Given problem:
The lines to extract run from the first line of the material below to the line containing "sc.camera = cam", both included; leave the pictures behind.

Material:
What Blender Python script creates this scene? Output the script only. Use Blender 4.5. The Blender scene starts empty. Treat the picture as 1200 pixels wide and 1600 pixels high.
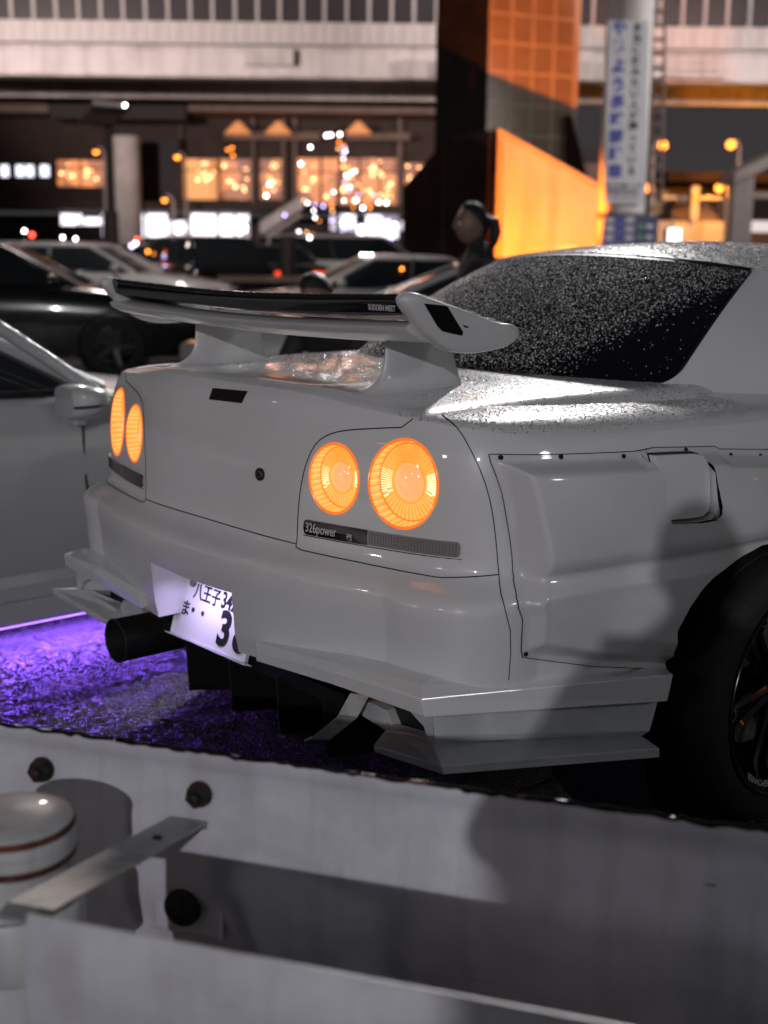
import bpy, bmesh, math, random
import numpy as np
from mathutils import Vector, Matrix, Euler
random.seed(7); rng = np.random.default_rng(7)
sc = bpy.context.scene
COL = sc.collection
PI = math.pi

# ------------------------------------------------------------------ camera
CF, PITCH, YAW, ROLL = 1997.75, .2059, -.8545, .011      # focal length for a 1200 wide frame, radians
CAMP = Vector((2.5272, -1.6472, 1.3869))
cp, sp, cyw, syw = math.cos(PITCH), math.sin(PITCH), math.cos(YAW), math.sin(YAW)
FWD = Vector((syw*cp, cyw*cp, -sp)); RT = Vector((cyw, -syw, 0)); UP = RT.cross(FWD)
R_ = math.cos(ROLL)*RT + math.sin(ROLL)*UP
U_ = math.cos(ROLL)*UP - math.sin(ROLL)*RT
cd = bpy.data.cameras.new('camera'); cam = bpy.data.objects.new('camera', cd); COL.objects.link(cam)
M3 = Matrix((R_, U_, -FWD)).transposed()
cam.matrix_world = Matrix.Translation(CAMP) @ M3.to_4x4()
cd.sensor_fit = 'HORIZONTAL'; cd.sensor_width = 24.0; cd.lens = CF/1200*24
cd.clip_start = .02; cd.clip_end = 2000
cd.dof.use_dof = True; cd.dof.focus_distance = 2.75; cd.dof.aperture_fstop = 2.4; cd.dof.aperture_blades = 0
sc.camera = cam

# ------------------------------------------------------------------ world (night sky of a lit city), exposure
w = bpy.data.worlds.new('World'); sc.world = w; w.use_nodes = True
nt = w.node_tree; nt.nodes.clear()
out = nt.nodes.new('ShaderNodeOutputWorld'); bg = nt.nodes.new('ShaderNodeBackground')
tcw = nt.nodes.new('ShaderNodeTexCoord'); spw = nt.nodes.new('ShaderNodeSeparateXYZ'); rw = nt.nodes.new('ShaderNodeValToRGB')
nt.links.new(tcw.outputs['Generated'], spw.inputs[0]); nt.links.new(spw.outputs['Z'], rw.inputs['Fac']); nt.links.new(rw.outputs['Color'], bg.inputs['Color'])
rw.color_ramp.elements[0].position = .0; rw.color_ramp.elements[0].color = (.046, .041, .042, 1)
rw.color_ramp.elements[1].position = .75; rw.color_ramp.elements[1].color = (.021, .022, .027, 1)
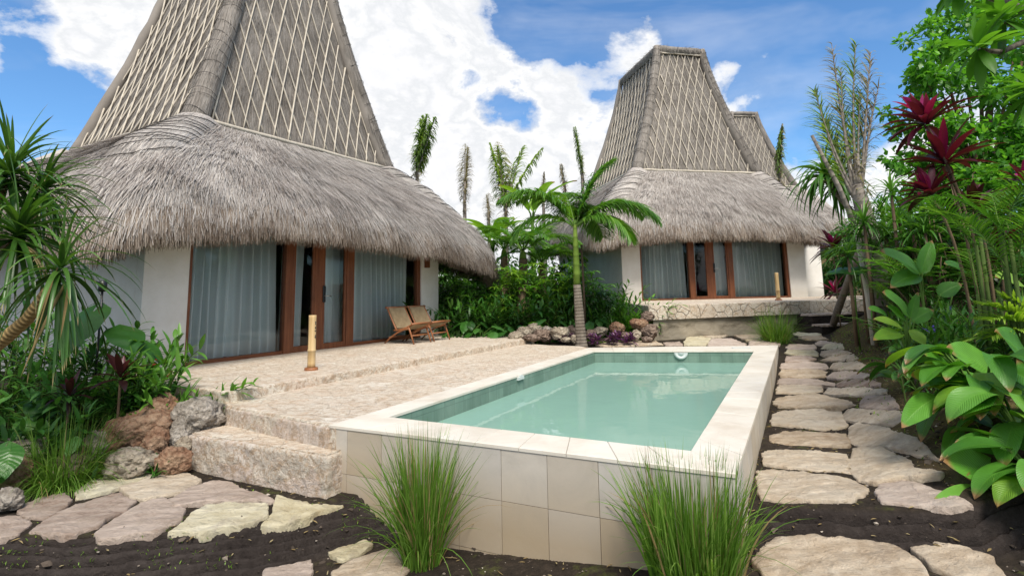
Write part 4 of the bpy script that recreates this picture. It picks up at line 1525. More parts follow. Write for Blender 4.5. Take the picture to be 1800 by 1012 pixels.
    for (s_, z_) in ((1.02, -.30), (1.10, -.16), (1.08, -.02), (.92, .08), (.6, .13), (.2, .15)):
        ring, _ = rring((tw + .12) * s_, (td + .05) * (s_ * .9 + .1), .4 * min(1, s_), 10, 5)
        P = np.concatenate([ring + np.array([tc, kt]), np.full((len(ring), 1), zt + z_)], 1)
        rows.append(P + (fbm(P * 2.5, 3) * .07)[:, None] * np.array([1, 1, 1]))
    pr = np.concatenate([[0], np.cumsum(np.linalg.norm(np.diff(rows[0][:, :2], axis=0), axis=1))])
    CR_ = grid_loft(mb, rows, pr, [0, .15, .3, .5, .8, 1.2], flip=False)
    mb.ng.append(list(range(mb.n - CR_.shape[1], mb.n)))
    loft_strands(mb, CR_[::-1], int(1500 * detail), .1, .95, (.15, .3), wd * 1.2, .03, .2, .4)
    mb.build('crown', M_['thatch'], roof)
    # ---------------- rolled hips with cord lashings
    for (sx, sy) in ((-1, -1), (1, -1), (-1, 1), (1, 1)):
        pts, rad = [], []
        for i in range(15):
            s = i / 14
            pts.append((tc + sx * (wf(s) + .10), kt + sy * (df(s) + .03), zp - .12 + s * (H + .1))); rad.append((.22 if sy < 0 else .13) - (.07 if sy < 0 else .03) * s)
        mb = MB()
        pts = np.array(pts)
        tube(mb, pts, rad, 22)
        mb.v[0] = mb.v[0] + (fbm(mb.v[0] * 2.2, 3) * .05)[:, None] * np.array([1, 1, 0])
        if sy < 0:
            TG = mb.v[0].reshape(15, 22, 3)[::-1]
            loft_strands(mb, TG, int(5000 * detail), .0, .98, (.15, .36), wd, .012, .05, .1, 1.)
        hp = mb.build('hip_roll', M_['straw_tower'], roof)
        # lower part of the hip lying on the skirt
        cidx = {(1, -1): 6, (1, 1): 6 + 48, (-1, 1): 6 + 96, (-1, -1): 6 + 144}[(sx, sy)]
        cidx = cidx % n
        nr_ = int(nV * (.62 if sy < 0 else .5))
        cols = [(cidx + c_) % n for c_ in range(-7, 8)]
        rowsp = []
        for i_ in range(0, nr_):
            f_ = max(0., i_ / (nr_ - 1))
            src = SK[max(i_, 0)]
            cen = src[cols[7]]
            pr_ = []
            for c_, ci in enumerate(cols):
                e_ = abs(c_ - 7) / 7
                base_ = src[ci]
                # keep the band about the same width all the way down
                wd_ = np.linalg.norm(src[cols[-1]] - src[cols[0]]) * .5
                k_ = min(1.6, (.40 + .22 * f_) / max(wd_, .05))
                q_ = cen + (base_ - cen) * k_
                dpt = (.20 * (1 - e_ ** 2.2) ** .6 - .03) * (1 - .9 * f_ ** 3)
                up_ = nrm(np.array([sx * .6, sy * .6, .75 + .5 * f_]))
                q_ = q_ + up_ * dpt
                if i_ < 0:
                    q_ = q_ + np.array([-sx * .05, -sy * .05, .16]) * (-i_)
                pr_.append(q_)
            rowsp.append(pr_)
        PV = np.array(rowsp)
        PV = PV + (fbm(PV.reshape(-1, 3) * 3., 3) * .03).reshape(PV.shape[:2])[..., None]
        mb = MB()
        i_ = np.arange(PV.shape[0] - 1)[:, None] * 15; j_ = np.arange(14)[None]
        qd = np.stack([i_ + j_, i_ + j_ + 1, i_ + 15 + j_ + 1, i_ + 15 + j_], -1).reshape(-1, 4)
        stp = np.stack([np.broadcast_to(np.linspace(0, 1.0, 15)[None], PV.shape[:2]), np.broadcast_to(np.linspace(0, 2.4, PV.shape[0])[:, None], PV.shape[:2])], -1)
        mb.add(PV.reshape(-1, 3), qd[:, ::-1], st=stp.reshape(-1, 2))
        if sy < 0:
            loft_strands(mb, PV, int(5200 * detail), .02, .97, (.12, .34), wd * .9, .008, .05, .1, 1., None, 0., 2, .45, 1.)
        mb.build('hip_band', M_['straw'], roof)
        if sy < 0 and detail > .3:
            out2 = nrm(np.array([sx * 1., sy * 1., .3]))
            for c in range(20):
                x = (c + rng.uniform(.1, .9)) / 20 * (len(pts) - 1.2)
                i = int(x); f = x - i
                p = pts[i] * (1 - f) + pts[i + 1] * f; r_ = (rad[i] * (1 - f) + rad[i + 1] * f) * 1.02 + .025
                dd = nrm(pts[i + 1] - pts[i])
                e1 = nrm(out2 - dd * (out2 @ dd)); e2 = np.cross(dd, e1)
                th = np.linspace(-1.4, 1.4, 13); tl = rng.normal() * .5
                arc = [p + (e1 * math.cos(t_) + e2 * math.sin(t_)) * r_ + dd * (.10 * math.sin(t_) * tl + .05 * math.cos(t_)) for t_ in th]
                mb = MB(); tube(mb, arc, .005 if detail > .8 else .006, 4); mb.build('lashing', M_['cord'], roof)
            for c in range(10):
                x = 2 + (c + rng.uniform(.1, .9)) / 10 * (PV.shape[0] - 3.5)
                i = int(x); f = x - i
                tl = rng.normal() * .7 + sx * 1.6
                arc = []
                for c_ in range(15):
                    xi = min(max(x + tl * (c_ - 7) / 7 * .8, 0), PV.shape[0] - 1.01); i = int(xi); f = xi - i
                    arc.append(PV[i, c_] * (1 - f) + PV[i + 1, c_] * f + nrm(np.array([sx * .6, sy * .6, .75])) * .03)
                mb = MB(); tube(mb, arc, .008, 4); mb.build('lashing', M_['cord'], roof)
    # ---------------- bamboo lattice, one mesh per face, and the poles at its foot
    slope = (bw - tw) / H
    for face in range(3):
        mb = MB()
        for sgn in (1, -1):
            x0 = -bw - slope * H - .1 + rng.uniform(0, .2)
            while x0 < bw + slope * H:
                hs = np.linspace(.02, H - .02, 40)
                xs = x0 + sgn * slope * hs * rng.uniform(.96, 1.04)
                s_ = hs / H
                half = (np.array([wf(q_) for q_ in s_]) if face == 0 else np.array([df(q_) for q_ in s_])) - .02
                ok = np.abs(xs) <= half
                if ok.sum() >= 4:
                    hs2, xs2 = hs[ok], xs[ok]
                    bow = rng.normal() * .02
                    xs2 = xs2 + bow * np.sin(np.linspace(0, 3.14, len(xs2)))
                    s2 = hs2 / H
                    if face == 0:
                        P = np.stack([tc + xs2, kt - np.array([df(q_) for q_ in s2]) - .05 - (.02 if sgn > 0 else 0), zp + hs2], -1)
                    elif face == 1:
                        P = np.stack([tc - np.array([wf(q_) for q_ in s2]) - .07 - (.02 if sgn > 0 else 0), kt + xs2, zp + hs2], -1)
                    else:
                        P = np.stack([tc + np.array([wf(q_) for q_ in s2]) + .07 + (.02 if sgn > 0 else 0), kt + xs2, zp + hs2], -1)
                    tube(mb, P[::2] if len(P) > 8 else P, rng.uniform(.014, .022), 6, cap=True, rnd=rng.random())
                x0 += .33 * rng.uniform(.9, 1.1)
        mb.build('lattice', M_['bamboo_strip'], roof)
    yo = kt - bd - .12; xl = tc - bw - .17; xr = tc + bw + .17
    for (p, q_, r_) in (((tc - bw + .05, yo, zp + .02), (tc + bw - .05, yo, zp + .02), .045), ((xl, kt - bd + .25, zp + .02), (xl, kt + bd - .2, zp + .02), .045), ((xr, kt - bd + .25, zp + .02), (xr, kt + bd - .2, zp + .02), .045),
                        ((tc - tw, kt - td - .12, zt - .30), (tc + tw, kt - td - .12, zt - .30), .035)):
        mb = MB()
        p, q_ = np.array(p), np.array(q_)
        t = np.linspace(0, 1, 14)[:, None]
        tube(mb, p + (q_ - p) * t + np.concatenate([np.zeros((14, 2)), rng.normal(size=(14, 1)) * .006], 1), r_, 9, rough=.04)
        mb.build('bamboo_pole', M_['bamboo_strip'], roof)
    return h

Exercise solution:
What Blender Python script creates this scene? Output the script only. Use Blender 4.5. The Blender scene starts empty. Treat the picture as 1200 pixels wide and 1600 pixels high.
import bpy, bmesh, math, random
import numpy as np
from mathutils import Vector, Matrix, Euler
random.seed(7); rng = np.random.default_rng(7)
sc = bpy.context.scene
COL = sc.collection
PI = math.pi

# ------------------------------------------------------------------ camera
CF, PITCH, YAW, ROLL = 1997.75, .2059, -.8545, .011      # focal length for a 1200 wide frame, radians
CAMP = Vector((2.5272, -1.6472, 1.3869))
cp, sp, cyw, syw = math.cos(PITCH), math.sin(PITCH), math.cos(YAW), math.sin(YAW)
FWD = Vector((syw*cp, cyw*cp, -sp)); RT = Vector((cyw, -syw, 0)); UP = RT.cross(FWD)
R_ = math.cos(ROLL)*RT + math.sin(ROLL)*UP
U_ = math.cos(ROLL)*UP - math.sin(ROLL)*RT
cd = bpy.data.cameras.new('camera'); cam = bpy.data.objects.new('camera', cd); COL.objects.link(cam)
M3 = Matrix((R_, U_, -FWD)).transposed()
cam.matrix_world = Matrix.Translation(CAMP) @ M3.to_4x4()
cd.sensor_fit = 'HORIZONTAL'; cd.sensor_width = 24.0; cd.lens = CF/1200*24
cd.clip_start = .02; cd.clip_end = 2000
cd.dof.use_dof = True; cd.dof.focus_distance = 2.75; cd.dof.aperture_fstop = 2.4; cd.dof.aperture_blades = 0
sc.camera = cam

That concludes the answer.